— Begin —

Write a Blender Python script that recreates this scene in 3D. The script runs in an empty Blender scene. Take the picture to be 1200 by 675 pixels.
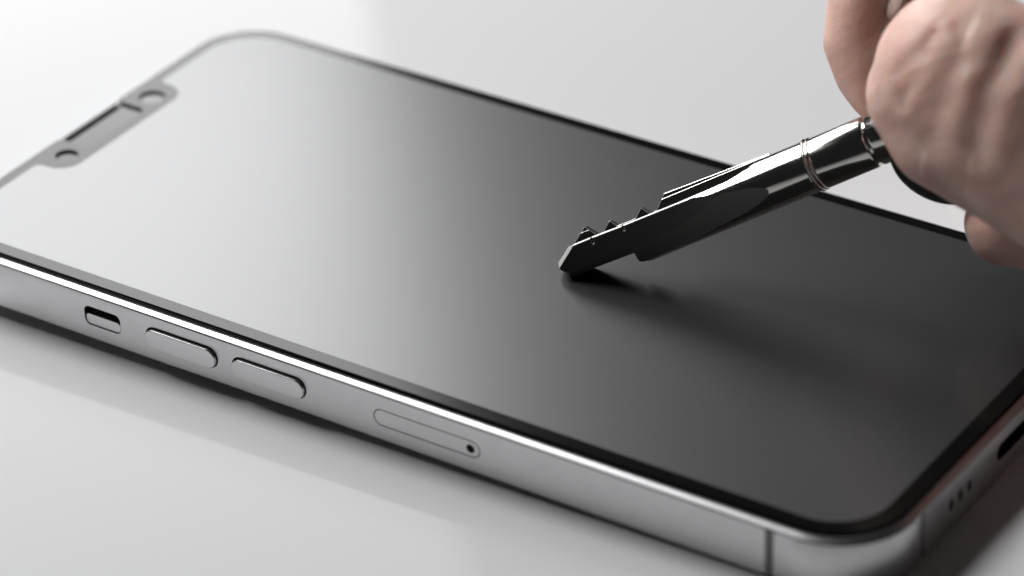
import bpy, bmesh, math, random
import numpy as np
from mathutils import Matrix, Vector
random.seed(7); np.random.seed(7)
S = 0.001                                   # everything below is in millimetres
sc = bpy.context.scene
col = sc.collection

# ---------------------------------------------------------------- frames
# phone frame: x along the phone from its top end, y across it, z up from its back
SL = 0.0115
ZN = Vector((-SL, 0, 1)).normalized()
ROT = ZN.rotation_difference(Vector((0, 0, 1))).to_matrix()
OFF = ROT @ Vector((0, 0, -1.72))
def to_world(P):                            # phone frame (mm) -> world (m); the table is z = 0
    return (ROT @ Vector(P) - Vector((0, 0, OFF.z))) * S
def frame_matrix(origin=(0, 0, 0), R=None):
    R3 = ROT @ (R if R is not None else Matrix.Identity(3))
    M = R3.to_4x4(); M.translation = to_world(origin)
    return M
PHONE = frame_matrix()
KT = (81.294, 35.389, 8.19)
KR = Matrix(((0.79448407, -0.5659363, 0.22025249), (0.39608853, 0.20798047, -0.89434781), (0.46033567, 0.79778457, 0.38939805)))
KEY = frame_matrix(KT, KR)                  # key frame: x along the shaft, y across it, z towards the viewer's side

# ---------------------------------------------------------------- helpers
def finish(name, me, mats, parent=None, smooth=True, sharp=None):
    o = bpy.data.objects.new(name, me); col.objects.link(o)
    for m in (mats if isinstance(mats, (list, tuple)) else [mats]):
        me.materials.append(m)
    if smooth:
        me.polygons.foreach_set('use_smooth', [True] * len(me.polygons))
        if sharp is not None: me.set_sharp_from_angle(angle=math.radians(sharp))
    if parent: o.parent = parent
    return o
def mesh_from(name, V, F):
    me = bpy.data.meshes.new(name)
    me.from_pydata([tuple(c * S for c in v) for v in V], [], F)
    bm = bmesh.new(); bm.from_mesh(me)
    bmesh.ops.recalc_face_normals(bm, faces=bm.faces[:])
    bm.to_mesh(me); bm.free(); me.update()
    return me
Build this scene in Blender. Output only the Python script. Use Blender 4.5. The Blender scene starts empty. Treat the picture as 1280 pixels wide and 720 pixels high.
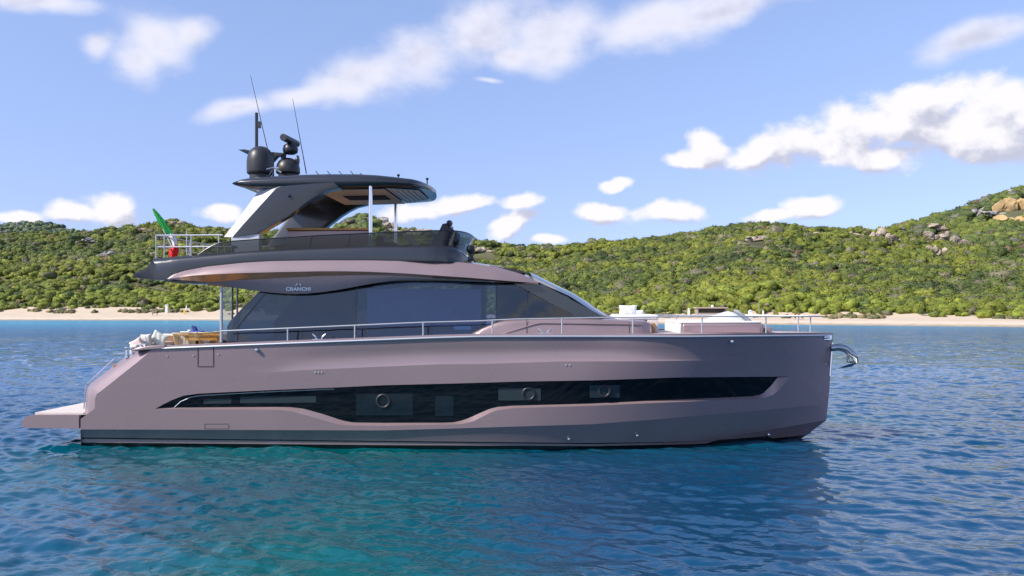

— End —

Given exercise: Write down every line from the opening of the listing to the line with "KEY = frame_matrix(KT, KR)", both included, and nothing else; the pictures are omitted.

Answer to this problem:
Write a Blender Python script that recreates this scene in 3D. The script runs in an empty Blender scene. Take the picture to be 1200 by 675 pixels.
import bpy, bmesh, math, random
import numpy as np
from mathutils import Matrix, Vector
random.seed(7); np.random.seed(7)
S = 0.001                                   # everything below is in millimetres
sc = bpy.context.scene
col = sc.collection

# ---------------------------------------------------------------- frames
# phone frame: x along the phone from its top end, y across it, z up from its back
SL = 0.0115
ZN = Vector((-SL, 0, 1)).normalized()
ROT = ZN.rotation_difference(Vector((0, 0, 1))).to_matrix()
OFF = ROT @ Vector((0, 0, -1.72))
def to_world(P):                            # phone frame (mm) -> world (m); the table is z = 0
    return (ROT @ Vector(P) - Vector((0, 0, OFF.z))) * S
def frame_matrix(origin=(0, 0, 0), R=None):
    R3 = ROT @ (R if R is not None else Matrix.Identity(3))
    M = R3.to_4x4(); M.translation = to_world(origin)
    return M
PHONE = frame_matrix()
KT = (81.294, 35.389, 8.19)
KR = Matrix(((0.79448407, -0.5659363, 0.22025249), (0.39608853, 0.20798047, -0.89434781), (0.46033567, 0.79778457, 0.38939805)))
KEY = frame_matrix(KT, KR)                  # key frame: x along the shaft, y across it, z towards the viewer's side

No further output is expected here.